Pre- Next Generation Fund.
A 2Mb service which supported the key services I
outlined would be adequate for a great many people. £30 a month including the phone line or mobile rental would be perfectly acceptable. Include a 20GB download limit, with good allowances for peak hour usage where the user controlled the distribution of the available quality and much could be achieved.
A properly run 2Mbps can have the same utility as a poorly run 24Mbps service. Speed is important to get more volume but cannot be fully used unless all the properties of the services are tuned correctly, which is why we need proper
labelling for each package.
It is clear a certain amount of make do is needed with the existing generation of networking. You can describe a quality home working experience but you cannot deliver it everywhere. Here I use a quality home working experience as a proxie for applications that need moderate but consistently low packet loss.
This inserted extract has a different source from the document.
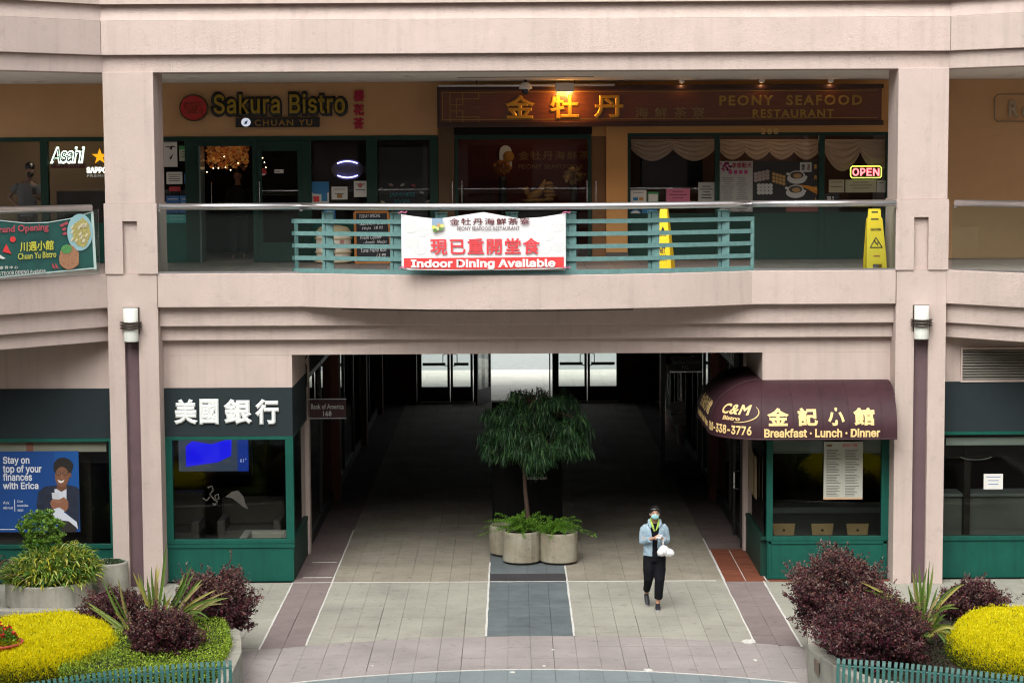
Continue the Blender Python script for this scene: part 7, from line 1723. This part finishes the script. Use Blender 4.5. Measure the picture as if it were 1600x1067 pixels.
b.tube([U(.20, 0, 1.42), U(.25, 0, 1.15), U(.23, -.20, 1.22)], [.05, .042, .028], 12); hand(b, U(.23, -.19, 1.215), (-.1, -.8, .35), (.9, 0, .3), 1.1, 1, .9)
b.blob(U(-.012, -.03, 1.68), (.012, .02, .032), 8, 6)
for s in (-1, 1): b.tube([U(s * .09, 0, .92), U(s * .1, 0, .5), U(s * .1, 0, .08)], [.09, .055, .04], 12); b.tube([U(s * .1, .04, .04), U(s * .11, -.14, .03)], [.04, .03], 10)
remesh('body', b, SKIN2, Mn, .010, 3)
h = MB(); h.blob(U(.072, -.03, 1.765), (.096, .118, .098), 18, 10, rm); h.blob(U(.085, -.09, 1.775), (.075, .06, .045), 14, 8, rm); h.blob(U(.065, .045, 1.70), (.08, .06, .09), 12, 8); remesh('hair', h, HAIR, Mn, .010, 2)
k_ = MB(); k_.blob(U(.095, -.095, 1.635), (.070, .065, .060), 16, 10); k_.build('face_mask', BLACK, Mn, smooth=True)
for s in (-1, 1): MB().blob(U(.09 + s * .028, -.137, 1.712), (.014, .006, .006), 8, 6).build('eye', HAIR, Mn)
ts = MB(); ts.tube([U(0, 0, .84), U(0, 0, 1.0), U(.005, 0, 1.15), U(.01, 0, 1.3), U(.02, 0, 1.43), U(.03, 0, 1.50)], [(.185, .13), (.178, .125), (.18, .125), (.195, .13), (.19, .11), (.085, .075)], 20)
ts.tube([U(-.15, 0, 1.43), U(-.26, .01, 1.30)], [.075, .078], 14); ts.tube([U(.19, 0, 1.43), U(.255, 0, 1.26)], [.072, .075], 14)
remesh('grey_shirt', ts, mat('grey_cloth', (.185, .20, .22), .85), Mn, .011, 3, disp=.015, dscale=.09)
lpx('chest_print', 'ATHLETICS', mat('faded_print', (.12, .08, .08), .8), Mn, 35, 282, 58, 287, mY - .145, bold=.01, d=.002)
tz = MB(); tz.tube([U(0, 0, .98), U(0, 0, .82)], [(.165, .12), (.175, .125)], 16)
for s in (-1, 1): tz.tube([U(s * .09, 0, .88), U(s * .1, 0, .5), U(s * .1, 0, .1)], [.105, .08, .065], 14)
remesh('jeans', tz, mat('dark_jeans', (.02, .025, .04), .8), Mn, .012, 3)
pb = thing('phone', U(.22, -.33, 1.32), 'black phone in the hand of the masked man behind glass', 'phone'); bx('case', BLACK, pb, mx + .17, mx + .25, mY - .32, mY - .31, mz + 1.26, mz + 1.38)

# ---- dim figure inside the Sakura doorway
dY = 39.6; dx0 = P(372, 300, dY).x
Dn = thing('person', (dx0, dY, ZFL), 'dim figure in black clothes standing in the open Sakura doorway', 'person')
def Q(x, y, z): return (dx0 + x, dY + y, ZFL + z)
b = MB(); b.tube([Q(0, 0, .88), Q(0, 0, 1.25), Q(0, 0, 1.40)], [(.15, .10), (.17, .10), (.07, .06)], 14); b.tube([Q(0, 0, 1.38), Q(0, -.02, 1.5)], [.055, .05], 10); b.blob(Q(0, -.03, 1.58), (.075, .095, .11), 16, 10)
b.tube([Q(0, -.12, 1.585), Q(0, -.145, 1.56)], [.01, .015], 8)
for s in (-1, 1):
    b.tube([Q(s * .18, 0, 1.33), Q(s * .23, .02, 1.08), Q(s * .16, -.14, 1.0)], [.045, .038, .026], 10); hand(b, Q(s * .16, -.14, 1.0), (-s * .5, -.7, .1), (0, -.3, 1), 1, -s, .7)
    b.tube([Q(s * .09, 0, .9), Q(s * .1, 0, .48), Q(s * .1, 0, .07)], [.085, .05, .036], 10); b.tube([Q(s * .1, .04, .04), Q(s * .11, -.14, .03)], [.04, .03], 8); b.blob(Q(s * .075, -.02, 1.57), (.01, .018, .028), 8, 6)
remesh('body', b, SKIN2, Dn, .011, 3)
c_ = MB(); c_.tube([Q(0, 0, .80), Q(0, 0, 1.0), Q(0, 0, 1.25), Q(0, 0, 1.40)], [(.18, .125), (.17, .12), (.19, .12), (.08, .07)], 16)
for s in (-1, 1): c_.tube([Q(s * .16, 0, 1.34), Q(s * .235, .02, 1.08), Q(s * .18, -.10, 1.01)], [.06, .052, .045], 12); c_.tube([Q(s * .09, 0, .88), Q(s * .1, 0, .48), Q(s * .1, 0, .09)], [.10, .075, .06], 12)
remesh('black_clothes', c_, mat('black_apron_cloth', (.010, .010, .012), .85), Dn, .012, 3, disp=.012)
h = MB(); h.blob(Q(0, -.01, 1.64), (.085, .105, .085), 14, 10); remesh('hair', h, HAIR, Dn, .011, 2)
for s in (-1, 1): MB().blob(Q(s * .027, -.12, 1.59), (.012, .005, .005), 8, 6).build('eye', HAIR, Dn)

# ============================================================ the rest of the courtyard, behind and beside the viewer
near_b = thing('courtyard_building', (0, -2, 0), 'pink stucco building closing the courtyard on the near side, stepped bands and balconies', 'building')
bx('main_wall', STUCCO, near_b, -20, 20, -4, -1.2, 0, 19)
for z in (3.9, 7.9, 11.9, 15.9):
    bx('band', STUCCO_S, near_b, -20, 20, -1.19, -.7, z - .5, z + .45)
for k in range(9): bx('window', DMETAL, near_b, -18 + 4.1 * k, -15.6 + 4.1 * k, -1.195, -1.15, 5.0, 7.2)
for sx_, nm in ((-1, 'left'), (1, 'right')):
    sb = thing('courtyard_wing', (sx_ * 16, 14, 0), 'pink stucco wing along the %s side of the courtyard' % nm, 'building', 'courtyard side wings')
    bx('main_wall', STUCCO, sb, sx_ * 14, sx_ * 17, -1, 29, 0, 14)
    for z in (3.9, 7.9): bx('band', STUCCO_S, sb, sx_ * 13.5, sx_ * 13.99, -.6, 28.9, z - .5, z + .45)

for o in bpy.data.objects:
    if '_o' in o: del o['_o']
The advent of the Next Generation Fund will have a transformative effect.
Impact of Next Generation Fund (proposed £1.5bn public money)
In the BBBritain
submission to BIS we estimated the impact on rural communications of the Next Generation fund could result in;
- at least a 5 times increase in average speed over todays average urban speed for both fixed (15Mbits ps) and roam from home (600Kbits pa) - (note this is under review).
a 10 times improvement (.1% packet loss) in quality for applications that need it.
a factor of 16 times increase in peak hour resources.
Unlimited usage for all local networking.
Coverage in excess of 99%
The Next Generation Fund and the Universal Service Commitment
UK policy makers have allocated £200m of the Digital Switchover funding to assist with not-spots and slow spots. There are also conditions within the proposed spectrum modernisation regime which provide minimum coverage objectives for mobile operators. With circa 2m premises incapable of reaching the 2Mbps threshold, it is likely about £300 per household is needed to support a Wifi delivered solitons. Thus in BBBritain submission we assume spending the £200m to deliver the USC is one outcome of the programme to deliver next generation access, where the £200m is used to stretch the NGA solution that bit further.